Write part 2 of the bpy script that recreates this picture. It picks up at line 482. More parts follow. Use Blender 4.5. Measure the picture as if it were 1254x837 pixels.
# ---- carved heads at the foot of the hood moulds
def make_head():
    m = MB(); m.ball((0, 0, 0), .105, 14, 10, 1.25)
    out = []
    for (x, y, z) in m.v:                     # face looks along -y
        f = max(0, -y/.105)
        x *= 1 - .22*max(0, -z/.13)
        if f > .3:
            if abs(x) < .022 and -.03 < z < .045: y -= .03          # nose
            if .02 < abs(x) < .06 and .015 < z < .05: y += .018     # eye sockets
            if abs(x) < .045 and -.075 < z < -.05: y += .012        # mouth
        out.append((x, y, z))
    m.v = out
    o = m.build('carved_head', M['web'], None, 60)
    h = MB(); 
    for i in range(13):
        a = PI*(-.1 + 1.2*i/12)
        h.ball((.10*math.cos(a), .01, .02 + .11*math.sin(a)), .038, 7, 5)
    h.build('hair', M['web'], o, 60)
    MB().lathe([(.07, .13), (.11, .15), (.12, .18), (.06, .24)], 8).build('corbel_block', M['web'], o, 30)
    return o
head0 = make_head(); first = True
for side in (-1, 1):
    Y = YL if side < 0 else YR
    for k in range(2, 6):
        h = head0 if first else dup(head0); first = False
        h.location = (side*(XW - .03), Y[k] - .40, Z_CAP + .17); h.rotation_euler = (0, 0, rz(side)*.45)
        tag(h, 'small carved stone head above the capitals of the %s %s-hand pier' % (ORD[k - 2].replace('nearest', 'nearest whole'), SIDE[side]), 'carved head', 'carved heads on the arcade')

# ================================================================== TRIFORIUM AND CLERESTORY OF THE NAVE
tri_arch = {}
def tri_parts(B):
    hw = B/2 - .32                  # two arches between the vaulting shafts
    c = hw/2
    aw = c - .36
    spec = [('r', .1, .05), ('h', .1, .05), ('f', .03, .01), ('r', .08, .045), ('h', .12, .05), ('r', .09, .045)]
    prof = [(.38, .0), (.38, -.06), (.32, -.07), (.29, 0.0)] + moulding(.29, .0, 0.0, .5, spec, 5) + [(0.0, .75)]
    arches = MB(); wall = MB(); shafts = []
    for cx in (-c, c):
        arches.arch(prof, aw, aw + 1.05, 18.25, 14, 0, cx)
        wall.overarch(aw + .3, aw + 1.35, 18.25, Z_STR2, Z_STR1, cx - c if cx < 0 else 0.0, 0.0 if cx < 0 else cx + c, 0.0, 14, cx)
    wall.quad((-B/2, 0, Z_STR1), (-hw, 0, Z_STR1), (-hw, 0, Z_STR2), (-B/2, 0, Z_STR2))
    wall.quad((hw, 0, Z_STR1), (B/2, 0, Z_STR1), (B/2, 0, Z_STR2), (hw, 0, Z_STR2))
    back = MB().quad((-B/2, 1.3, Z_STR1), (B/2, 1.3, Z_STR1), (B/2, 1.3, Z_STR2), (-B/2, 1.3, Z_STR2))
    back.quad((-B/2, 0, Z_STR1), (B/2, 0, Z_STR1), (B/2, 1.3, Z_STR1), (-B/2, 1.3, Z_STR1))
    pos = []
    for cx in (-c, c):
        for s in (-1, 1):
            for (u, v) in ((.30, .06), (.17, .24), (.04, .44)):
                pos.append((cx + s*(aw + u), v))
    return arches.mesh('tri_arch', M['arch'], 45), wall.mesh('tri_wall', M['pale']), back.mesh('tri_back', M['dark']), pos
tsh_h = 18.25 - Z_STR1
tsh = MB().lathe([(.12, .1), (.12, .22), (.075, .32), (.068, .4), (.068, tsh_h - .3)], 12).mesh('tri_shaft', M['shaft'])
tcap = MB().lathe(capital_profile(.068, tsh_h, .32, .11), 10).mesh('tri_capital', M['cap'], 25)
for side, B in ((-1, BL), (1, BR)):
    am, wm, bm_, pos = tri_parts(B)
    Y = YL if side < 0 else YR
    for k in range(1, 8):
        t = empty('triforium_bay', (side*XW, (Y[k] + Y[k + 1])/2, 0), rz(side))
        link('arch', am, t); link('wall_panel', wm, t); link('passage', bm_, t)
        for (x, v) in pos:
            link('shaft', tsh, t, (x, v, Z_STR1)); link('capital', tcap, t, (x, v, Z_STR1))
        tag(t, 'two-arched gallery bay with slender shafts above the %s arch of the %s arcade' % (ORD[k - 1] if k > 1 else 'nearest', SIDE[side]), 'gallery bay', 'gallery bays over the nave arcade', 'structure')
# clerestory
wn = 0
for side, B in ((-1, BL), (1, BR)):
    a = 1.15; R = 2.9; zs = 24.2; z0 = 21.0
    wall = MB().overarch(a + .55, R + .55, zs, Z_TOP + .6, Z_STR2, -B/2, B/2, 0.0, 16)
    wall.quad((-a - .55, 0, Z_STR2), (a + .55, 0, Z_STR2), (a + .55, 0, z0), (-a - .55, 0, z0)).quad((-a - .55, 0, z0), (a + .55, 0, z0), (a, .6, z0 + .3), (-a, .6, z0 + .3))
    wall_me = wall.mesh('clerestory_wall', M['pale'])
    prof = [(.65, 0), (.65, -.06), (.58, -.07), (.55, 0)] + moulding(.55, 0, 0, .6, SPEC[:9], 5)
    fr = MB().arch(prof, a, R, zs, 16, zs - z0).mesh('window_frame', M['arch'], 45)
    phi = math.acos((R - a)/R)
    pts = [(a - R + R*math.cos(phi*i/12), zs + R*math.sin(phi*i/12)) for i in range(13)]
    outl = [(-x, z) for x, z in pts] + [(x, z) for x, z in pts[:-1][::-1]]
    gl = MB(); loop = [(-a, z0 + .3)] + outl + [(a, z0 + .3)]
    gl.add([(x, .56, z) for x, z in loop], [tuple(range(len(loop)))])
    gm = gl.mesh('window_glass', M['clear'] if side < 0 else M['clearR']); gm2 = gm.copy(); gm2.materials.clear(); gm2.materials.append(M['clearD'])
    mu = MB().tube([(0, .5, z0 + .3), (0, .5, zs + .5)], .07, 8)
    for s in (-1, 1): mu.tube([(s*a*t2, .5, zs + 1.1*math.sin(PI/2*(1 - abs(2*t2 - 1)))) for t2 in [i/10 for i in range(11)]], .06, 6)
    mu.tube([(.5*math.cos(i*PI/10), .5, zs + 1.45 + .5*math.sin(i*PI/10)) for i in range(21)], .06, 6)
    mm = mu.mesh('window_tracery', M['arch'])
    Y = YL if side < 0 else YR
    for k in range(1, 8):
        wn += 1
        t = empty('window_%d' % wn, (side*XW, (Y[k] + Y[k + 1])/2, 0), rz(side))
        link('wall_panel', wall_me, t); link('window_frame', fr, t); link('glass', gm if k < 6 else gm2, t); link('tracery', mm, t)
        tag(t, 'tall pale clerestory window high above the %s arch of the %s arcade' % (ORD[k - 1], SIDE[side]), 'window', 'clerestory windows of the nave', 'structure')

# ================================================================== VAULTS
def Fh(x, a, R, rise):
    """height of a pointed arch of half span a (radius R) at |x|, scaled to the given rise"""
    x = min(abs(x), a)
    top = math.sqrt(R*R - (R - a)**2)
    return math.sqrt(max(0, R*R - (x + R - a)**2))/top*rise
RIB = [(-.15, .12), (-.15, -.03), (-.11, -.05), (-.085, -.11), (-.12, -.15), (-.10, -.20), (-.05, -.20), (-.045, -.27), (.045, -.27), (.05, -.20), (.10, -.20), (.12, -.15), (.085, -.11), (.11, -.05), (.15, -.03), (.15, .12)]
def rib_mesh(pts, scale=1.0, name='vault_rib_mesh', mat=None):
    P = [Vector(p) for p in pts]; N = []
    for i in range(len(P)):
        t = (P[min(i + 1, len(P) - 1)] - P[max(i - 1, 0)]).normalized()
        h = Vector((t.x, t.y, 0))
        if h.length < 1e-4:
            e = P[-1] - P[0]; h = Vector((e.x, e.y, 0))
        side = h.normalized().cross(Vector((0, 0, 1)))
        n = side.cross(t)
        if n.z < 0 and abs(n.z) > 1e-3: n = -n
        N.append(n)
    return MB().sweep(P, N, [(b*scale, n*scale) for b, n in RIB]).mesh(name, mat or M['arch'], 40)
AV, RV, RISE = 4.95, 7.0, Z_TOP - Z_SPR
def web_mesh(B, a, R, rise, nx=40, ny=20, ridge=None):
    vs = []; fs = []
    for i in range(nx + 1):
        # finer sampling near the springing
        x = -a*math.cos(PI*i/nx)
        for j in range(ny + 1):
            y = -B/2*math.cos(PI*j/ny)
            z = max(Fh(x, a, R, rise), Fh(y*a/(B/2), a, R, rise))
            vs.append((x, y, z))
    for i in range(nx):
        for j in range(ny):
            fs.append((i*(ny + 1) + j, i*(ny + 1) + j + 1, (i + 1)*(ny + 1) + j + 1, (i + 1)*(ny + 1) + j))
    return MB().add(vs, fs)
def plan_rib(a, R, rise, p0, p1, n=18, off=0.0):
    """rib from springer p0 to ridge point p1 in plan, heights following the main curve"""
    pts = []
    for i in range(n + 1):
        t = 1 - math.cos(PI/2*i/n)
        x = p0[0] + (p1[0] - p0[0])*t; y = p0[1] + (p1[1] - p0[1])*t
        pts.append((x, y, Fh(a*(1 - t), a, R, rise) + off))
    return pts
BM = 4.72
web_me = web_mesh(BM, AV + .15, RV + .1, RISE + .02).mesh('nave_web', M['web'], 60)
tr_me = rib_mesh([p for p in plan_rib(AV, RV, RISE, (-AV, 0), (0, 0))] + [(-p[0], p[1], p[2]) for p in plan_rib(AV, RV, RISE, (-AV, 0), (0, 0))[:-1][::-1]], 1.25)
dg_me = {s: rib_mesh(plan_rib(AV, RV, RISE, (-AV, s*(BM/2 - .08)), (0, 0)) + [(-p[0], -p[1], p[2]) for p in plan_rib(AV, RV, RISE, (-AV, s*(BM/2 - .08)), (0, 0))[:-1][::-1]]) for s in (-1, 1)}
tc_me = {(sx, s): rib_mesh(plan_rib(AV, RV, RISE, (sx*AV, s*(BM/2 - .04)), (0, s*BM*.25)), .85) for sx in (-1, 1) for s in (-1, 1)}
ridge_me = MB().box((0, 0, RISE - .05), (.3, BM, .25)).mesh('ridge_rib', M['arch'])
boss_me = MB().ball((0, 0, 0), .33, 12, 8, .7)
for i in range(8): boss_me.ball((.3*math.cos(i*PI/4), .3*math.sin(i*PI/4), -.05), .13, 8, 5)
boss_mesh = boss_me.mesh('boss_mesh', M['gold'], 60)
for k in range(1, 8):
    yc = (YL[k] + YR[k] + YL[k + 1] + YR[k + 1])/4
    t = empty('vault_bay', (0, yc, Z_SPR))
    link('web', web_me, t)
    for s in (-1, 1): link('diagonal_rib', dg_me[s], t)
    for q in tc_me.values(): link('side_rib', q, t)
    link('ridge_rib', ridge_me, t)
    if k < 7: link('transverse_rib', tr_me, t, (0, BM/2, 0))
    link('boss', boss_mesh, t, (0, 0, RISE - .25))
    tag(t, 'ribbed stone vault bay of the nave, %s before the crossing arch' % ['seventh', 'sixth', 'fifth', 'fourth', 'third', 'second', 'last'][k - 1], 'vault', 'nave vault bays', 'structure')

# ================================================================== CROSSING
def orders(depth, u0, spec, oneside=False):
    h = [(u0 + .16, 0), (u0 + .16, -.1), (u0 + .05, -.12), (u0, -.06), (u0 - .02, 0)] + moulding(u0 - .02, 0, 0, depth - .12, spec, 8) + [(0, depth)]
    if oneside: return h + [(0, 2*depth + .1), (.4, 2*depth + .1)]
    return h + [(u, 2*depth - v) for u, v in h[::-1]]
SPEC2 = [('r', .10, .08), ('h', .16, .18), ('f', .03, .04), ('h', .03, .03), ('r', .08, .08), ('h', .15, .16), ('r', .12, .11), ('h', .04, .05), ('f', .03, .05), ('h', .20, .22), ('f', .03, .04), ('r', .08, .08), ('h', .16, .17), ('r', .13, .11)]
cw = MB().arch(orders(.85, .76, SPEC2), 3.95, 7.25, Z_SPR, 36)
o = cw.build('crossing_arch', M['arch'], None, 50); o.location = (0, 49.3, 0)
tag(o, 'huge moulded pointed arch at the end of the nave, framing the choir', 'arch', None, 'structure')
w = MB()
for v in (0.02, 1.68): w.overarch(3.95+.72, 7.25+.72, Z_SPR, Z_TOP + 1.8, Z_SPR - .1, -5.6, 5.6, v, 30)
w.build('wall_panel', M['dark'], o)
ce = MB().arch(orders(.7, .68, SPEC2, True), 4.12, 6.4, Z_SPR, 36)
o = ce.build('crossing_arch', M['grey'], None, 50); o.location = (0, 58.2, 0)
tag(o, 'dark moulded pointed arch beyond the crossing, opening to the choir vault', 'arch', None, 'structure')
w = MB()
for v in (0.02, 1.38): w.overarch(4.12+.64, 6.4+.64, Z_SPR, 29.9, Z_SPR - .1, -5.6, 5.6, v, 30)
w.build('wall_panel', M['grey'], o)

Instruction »
Quote exactly the lines running from the start of the listing above through the line where "tag(h, 'small carved" is found, and output no other lines.

Response »
Write part 2 of the bpy script that recreates this picture. It picks up at line 482. More parts follow. Use Blender 4.5. Measure the picture as if it were 1254x837 pixels.
# ---- carved heads at the foot of the hood moulds
def make_head():
    m = MB(); m.ball((0, 0, 0), .105, 14, 10, 1.25)
    out = []
    for (x, y, z) in m.v:                     # face looks along -y
        f = max(0, -y/.105)
        x *= 1 - .22*max(0, -z/.13)
        if f > .3:
            if abs(x) < .022 and -.03 < z < .045: y -= .03          # nose
            if .02 < abs(x) < .06 and .015 < z < .05: y += .018     # eye sockets
            if abs(x) < .045 and -.075 < z < -.05: y += .012        # mouth
        out.append((x, y, z))
    m.v = out
    o = m.build('carved_head', M['web'], None, 60)
    h = MB(); 
    for i in range(13):
        a = PI*(-.1 + 1.2*i/12)
        h.ball((.10*math.cos(a), .01, .02 + .11*math.sin(a)), .038, 7, 5)
    h.build('hair', M['web'], o, 60)
    MB().lathe([(.07, .13), (.11, .15), (.12, .18), (.06, .24)], 8).build('corbel_block', M['web'], o, 30)
    return o
head0 = make_head(); first = True
for side in (-1, 1):
    Y = YL if side < 0 else YR
    for k in range(2, 6):
        h = head0 if first else dup(head0); first = False
        h.location = (side*(XW - .03), Y[k] - .40, Z_CAP + .17); h.rotation_euler = (0, 0, rz(side)*.45)
        tag(h, 'small carved stone head above the capitals of the %s %s-hand pier' % (ORD[k - 2].replace('nearest', 'nearest whole'), SIDE[side]), 'carved head', 'carved heads on the arcade')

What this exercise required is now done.